For China, the dependence on foreign producers is especially worrying in terms of cutting-edge chips. China’s national champion chipmaker SMIC still struggles to crank out 7-nanometre technology chips, while Taiwan’s TSMC is preparing for 2nm chips by 2025. TSMC’s planned capital expenditure this year is nine times what SMIC has budgeted, meaning China’s market leader may have trouble ever closing the five-year technology gap that sector specialists have said exists between the companies.

China’s tech giants including Alibaba, Tencent, and Meituan are investing heavily in semiconductor start-ups in a bid to please Beijing. But it is unclear if government strong-arming can lead to real innovation. We do not doubt China’s determination to catch up, but the road will be bumpy.

— Nian

Smart data

Self-driving cars to swamp China’s roads by 2040

McKinsey, the consultancy, has forecast that by 2040, autonomous vehicles will comprise 40 per cent of new vehicle sales in China, generating revenues of close to $1tn in sales of vehicles and $1.1tn from mobility services.

But this transformation conceals a vulnerability. China’s driverless car companies remain dependent on chips designed by foreign companies — mostly US groups Nvidia, Qualcomm and Intel — and fabricated offshore.

The country has a cohort of chip design houses on the rise, including MetaX Integrated Circuits and Biren Technology, and in the first half of 2021, China’s chip industry drew $3.85bn in venture capital, according to Deloitte. Yet they are years behind their US rivals.

Spotlight

Tai Jeng-wu
Tai Jeng-wu © Tyrone Siu/Reuters

Tai Jeng-wu, who is stepping down as chief executive of Sharp next month, has pulled off a remarkable turnround for the electronics company. The Taiwanese boss has nursed a Japanese household name back to financial health, mainly through constant vigilance over costs.

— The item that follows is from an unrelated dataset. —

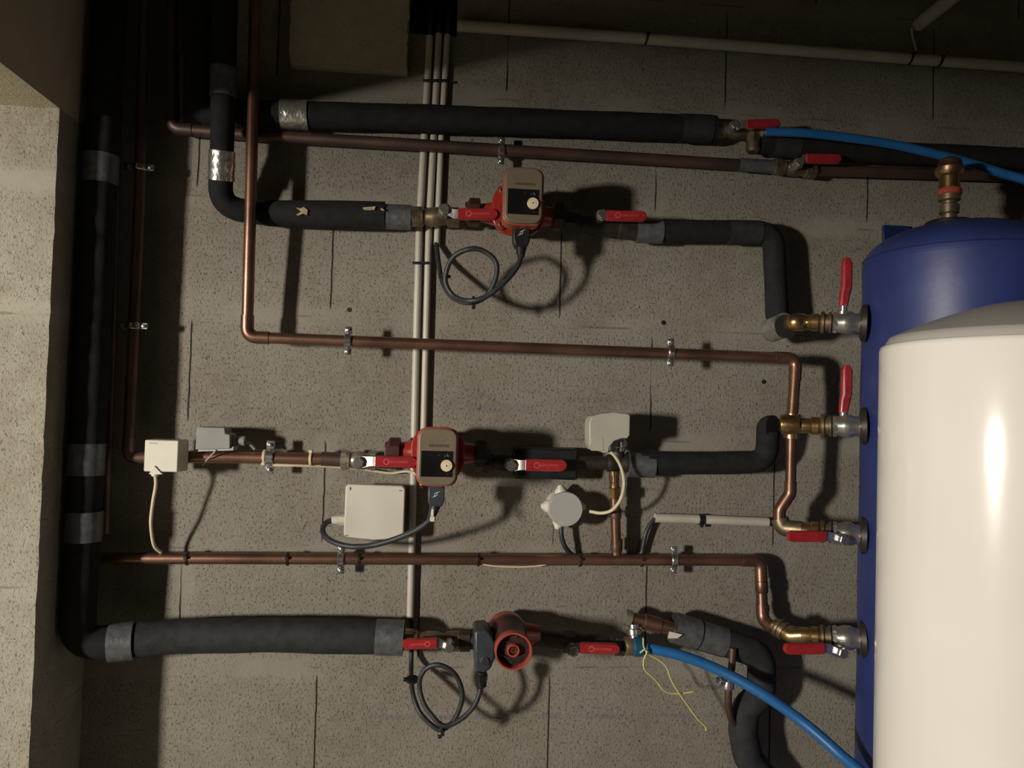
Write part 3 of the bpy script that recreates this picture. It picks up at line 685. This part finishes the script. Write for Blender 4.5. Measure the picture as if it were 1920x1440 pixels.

“We laid a foundation on which to build our next 100 years of history,” Tai said of his tenure as chief executive, which started in 2016. He will remain on as the company’s chair.

His fight against waste helped Sharp turn a net profit for the first time in four years in the fiscal year ended March 2018. The company’s stock was also restored to the Tokyo Stock Exchange’s first section following a previous demotion to the second tier.

But his successor, Robert Wu Po-Hsuan, who also comes from Sharp’s Taiwanese parent Foxconn, will face the task of laying out a road map for growth and fattening still-slim profit margins.

Art of the deal

Competition in the Indian food delivery market is getting more intense. One of the market leaders, Swiggy, has begun preparations to raise at least $800mn in an initial public offering early next year, three people familiar with the situation told Nikkei Asia.

Swiggy is hoping to raise the funds to expand market share amid stiff competition with Zomato in food delivery. The company is also battling for space in its newly launched quick commerce business, where it is challenged by Reliance Industries-backed Dunzo, Tata Group’s BigBasket, Zomato-backed Blinkit and Y Combinator-funded Zepto.

Swiggy has raised about $3.3bn since it began operations in 2014 from marquee investors that include SoftBank, Prosus Ventures, Invesco and Accel Partners. The group was valued at $10.7bn this year after it raised $700mn. That valuation was almost double the $5.5bn it garnered last July when it raised $1.25bn. Publicly listed Zomato commands a market capitalisation of about $9bn.